··· DATA SHOWN

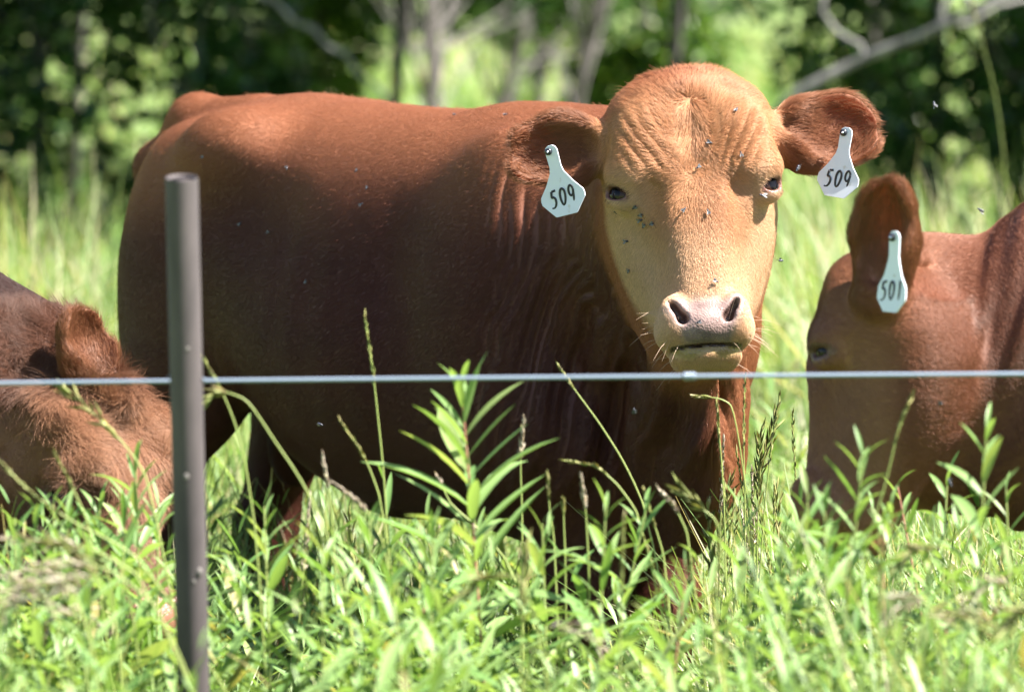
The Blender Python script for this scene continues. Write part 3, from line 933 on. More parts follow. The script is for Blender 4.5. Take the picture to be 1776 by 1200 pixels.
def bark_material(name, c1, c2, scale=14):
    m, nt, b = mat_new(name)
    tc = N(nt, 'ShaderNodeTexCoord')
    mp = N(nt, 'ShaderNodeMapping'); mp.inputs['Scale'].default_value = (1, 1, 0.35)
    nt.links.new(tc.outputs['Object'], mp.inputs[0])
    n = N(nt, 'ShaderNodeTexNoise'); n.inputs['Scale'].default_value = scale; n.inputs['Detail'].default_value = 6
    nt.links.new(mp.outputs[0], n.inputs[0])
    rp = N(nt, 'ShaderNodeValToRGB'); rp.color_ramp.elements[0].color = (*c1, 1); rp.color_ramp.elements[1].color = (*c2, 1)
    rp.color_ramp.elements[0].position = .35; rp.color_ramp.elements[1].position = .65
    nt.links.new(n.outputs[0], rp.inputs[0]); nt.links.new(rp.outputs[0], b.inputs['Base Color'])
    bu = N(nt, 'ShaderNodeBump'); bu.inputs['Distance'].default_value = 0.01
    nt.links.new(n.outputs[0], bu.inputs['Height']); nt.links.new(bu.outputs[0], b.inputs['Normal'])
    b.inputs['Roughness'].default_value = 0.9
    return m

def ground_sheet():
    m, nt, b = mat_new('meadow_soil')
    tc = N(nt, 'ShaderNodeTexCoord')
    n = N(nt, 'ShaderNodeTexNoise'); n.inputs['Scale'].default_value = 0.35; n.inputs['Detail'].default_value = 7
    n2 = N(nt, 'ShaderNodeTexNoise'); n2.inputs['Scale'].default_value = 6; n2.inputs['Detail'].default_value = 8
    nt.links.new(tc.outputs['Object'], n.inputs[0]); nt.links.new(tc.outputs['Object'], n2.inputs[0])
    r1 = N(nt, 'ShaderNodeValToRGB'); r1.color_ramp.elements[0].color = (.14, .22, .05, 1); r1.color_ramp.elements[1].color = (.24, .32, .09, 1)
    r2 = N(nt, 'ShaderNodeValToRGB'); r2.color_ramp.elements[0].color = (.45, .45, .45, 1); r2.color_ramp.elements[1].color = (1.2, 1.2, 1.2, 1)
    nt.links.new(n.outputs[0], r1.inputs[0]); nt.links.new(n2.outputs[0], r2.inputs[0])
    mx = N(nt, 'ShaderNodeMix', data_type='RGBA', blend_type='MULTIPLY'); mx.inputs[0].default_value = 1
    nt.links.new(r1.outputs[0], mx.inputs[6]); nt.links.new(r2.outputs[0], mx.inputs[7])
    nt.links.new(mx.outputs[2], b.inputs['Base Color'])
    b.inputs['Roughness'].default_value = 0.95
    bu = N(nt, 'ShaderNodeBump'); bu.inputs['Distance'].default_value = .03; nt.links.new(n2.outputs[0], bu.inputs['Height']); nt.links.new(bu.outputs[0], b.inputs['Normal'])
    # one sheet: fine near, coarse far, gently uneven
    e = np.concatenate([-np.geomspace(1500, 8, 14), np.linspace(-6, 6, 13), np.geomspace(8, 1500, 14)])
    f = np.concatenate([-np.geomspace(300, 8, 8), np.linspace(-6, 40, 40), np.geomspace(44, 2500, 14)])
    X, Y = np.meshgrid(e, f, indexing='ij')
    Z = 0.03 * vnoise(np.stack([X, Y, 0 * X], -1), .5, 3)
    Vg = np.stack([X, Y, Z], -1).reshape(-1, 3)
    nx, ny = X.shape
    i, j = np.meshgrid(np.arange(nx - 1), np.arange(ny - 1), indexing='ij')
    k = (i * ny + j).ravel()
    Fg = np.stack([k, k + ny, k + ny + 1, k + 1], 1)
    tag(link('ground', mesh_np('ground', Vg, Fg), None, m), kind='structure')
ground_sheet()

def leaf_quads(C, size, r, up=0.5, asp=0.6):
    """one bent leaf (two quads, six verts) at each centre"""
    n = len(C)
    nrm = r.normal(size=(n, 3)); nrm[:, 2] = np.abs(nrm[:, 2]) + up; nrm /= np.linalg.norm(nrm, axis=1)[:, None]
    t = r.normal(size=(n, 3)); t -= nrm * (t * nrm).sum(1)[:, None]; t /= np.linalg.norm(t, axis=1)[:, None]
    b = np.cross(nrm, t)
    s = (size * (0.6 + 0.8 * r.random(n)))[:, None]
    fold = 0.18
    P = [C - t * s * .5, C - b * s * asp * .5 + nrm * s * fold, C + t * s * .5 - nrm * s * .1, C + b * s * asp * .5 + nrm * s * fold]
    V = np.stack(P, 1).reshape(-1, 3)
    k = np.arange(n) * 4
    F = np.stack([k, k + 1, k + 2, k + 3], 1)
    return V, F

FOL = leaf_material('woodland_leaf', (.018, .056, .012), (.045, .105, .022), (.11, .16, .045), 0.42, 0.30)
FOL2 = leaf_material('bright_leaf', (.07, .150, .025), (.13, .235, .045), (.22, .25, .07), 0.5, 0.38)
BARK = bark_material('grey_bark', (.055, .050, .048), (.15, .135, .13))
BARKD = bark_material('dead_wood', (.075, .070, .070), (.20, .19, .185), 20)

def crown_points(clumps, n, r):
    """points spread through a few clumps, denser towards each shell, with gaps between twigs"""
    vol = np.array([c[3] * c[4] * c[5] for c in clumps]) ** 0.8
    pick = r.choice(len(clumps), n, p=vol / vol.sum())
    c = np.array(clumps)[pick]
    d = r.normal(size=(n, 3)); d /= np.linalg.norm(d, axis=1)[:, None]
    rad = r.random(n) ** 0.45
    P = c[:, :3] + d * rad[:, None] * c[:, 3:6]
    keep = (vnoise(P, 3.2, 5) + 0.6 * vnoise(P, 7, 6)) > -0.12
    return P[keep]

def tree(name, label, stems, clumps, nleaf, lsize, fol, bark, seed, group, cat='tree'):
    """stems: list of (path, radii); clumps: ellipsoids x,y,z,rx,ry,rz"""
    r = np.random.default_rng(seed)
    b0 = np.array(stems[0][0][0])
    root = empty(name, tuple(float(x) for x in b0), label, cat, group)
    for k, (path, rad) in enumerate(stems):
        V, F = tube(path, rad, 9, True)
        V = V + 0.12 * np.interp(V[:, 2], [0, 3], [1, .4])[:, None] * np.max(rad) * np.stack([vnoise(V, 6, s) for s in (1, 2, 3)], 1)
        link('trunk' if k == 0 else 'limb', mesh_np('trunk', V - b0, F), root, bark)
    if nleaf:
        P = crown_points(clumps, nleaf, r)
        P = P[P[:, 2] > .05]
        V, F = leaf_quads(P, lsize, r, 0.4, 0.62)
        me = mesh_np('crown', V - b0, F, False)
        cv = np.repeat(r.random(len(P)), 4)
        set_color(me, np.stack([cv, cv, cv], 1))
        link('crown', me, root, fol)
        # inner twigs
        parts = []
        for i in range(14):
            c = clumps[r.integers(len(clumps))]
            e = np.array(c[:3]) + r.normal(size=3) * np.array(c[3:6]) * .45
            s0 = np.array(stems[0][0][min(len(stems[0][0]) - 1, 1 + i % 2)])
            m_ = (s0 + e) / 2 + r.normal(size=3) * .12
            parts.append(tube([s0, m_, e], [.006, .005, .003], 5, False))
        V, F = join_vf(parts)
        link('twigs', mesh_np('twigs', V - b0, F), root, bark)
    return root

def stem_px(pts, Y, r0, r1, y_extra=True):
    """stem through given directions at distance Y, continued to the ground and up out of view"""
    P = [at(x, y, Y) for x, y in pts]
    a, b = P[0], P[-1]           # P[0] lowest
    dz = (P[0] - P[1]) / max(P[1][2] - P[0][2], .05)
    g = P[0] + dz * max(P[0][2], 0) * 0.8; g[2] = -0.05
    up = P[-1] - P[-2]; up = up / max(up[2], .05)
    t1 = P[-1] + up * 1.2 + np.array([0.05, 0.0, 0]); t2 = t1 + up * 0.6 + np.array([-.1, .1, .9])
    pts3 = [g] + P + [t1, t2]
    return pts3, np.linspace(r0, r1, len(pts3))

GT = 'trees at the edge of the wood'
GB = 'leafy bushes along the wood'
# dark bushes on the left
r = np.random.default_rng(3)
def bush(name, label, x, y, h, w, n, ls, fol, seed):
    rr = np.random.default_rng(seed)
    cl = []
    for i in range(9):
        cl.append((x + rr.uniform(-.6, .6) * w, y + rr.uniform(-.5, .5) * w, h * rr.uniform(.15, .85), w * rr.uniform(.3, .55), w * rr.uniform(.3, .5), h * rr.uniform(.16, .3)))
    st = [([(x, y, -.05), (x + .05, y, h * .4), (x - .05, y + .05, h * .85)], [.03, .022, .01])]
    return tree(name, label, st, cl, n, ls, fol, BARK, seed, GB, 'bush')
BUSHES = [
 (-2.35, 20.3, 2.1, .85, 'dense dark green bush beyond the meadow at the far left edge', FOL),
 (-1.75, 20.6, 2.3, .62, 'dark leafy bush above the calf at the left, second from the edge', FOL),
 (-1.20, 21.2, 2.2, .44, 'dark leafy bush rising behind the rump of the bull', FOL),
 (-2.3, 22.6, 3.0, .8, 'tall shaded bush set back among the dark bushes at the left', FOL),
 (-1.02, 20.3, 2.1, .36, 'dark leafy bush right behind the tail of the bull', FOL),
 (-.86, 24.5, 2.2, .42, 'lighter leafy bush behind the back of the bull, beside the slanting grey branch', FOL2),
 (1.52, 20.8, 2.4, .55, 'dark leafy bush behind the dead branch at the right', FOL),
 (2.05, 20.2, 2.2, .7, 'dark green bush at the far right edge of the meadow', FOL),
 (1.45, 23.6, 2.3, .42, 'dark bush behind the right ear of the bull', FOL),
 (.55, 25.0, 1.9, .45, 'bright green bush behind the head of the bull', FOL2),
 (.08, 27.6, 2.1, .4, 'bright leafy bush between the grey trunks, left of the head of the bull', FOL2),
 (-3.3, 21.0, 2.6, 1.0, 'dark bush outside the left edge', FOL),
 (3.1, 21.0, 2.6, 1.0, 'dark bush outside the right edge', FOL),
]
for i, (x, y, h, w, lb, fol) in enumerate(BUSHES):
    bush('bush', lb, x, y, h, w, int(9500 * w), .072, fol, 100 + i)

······

Using the material above, state how many lines include the string "from". Answer with a single number.

■ CORRECT RESULT: 2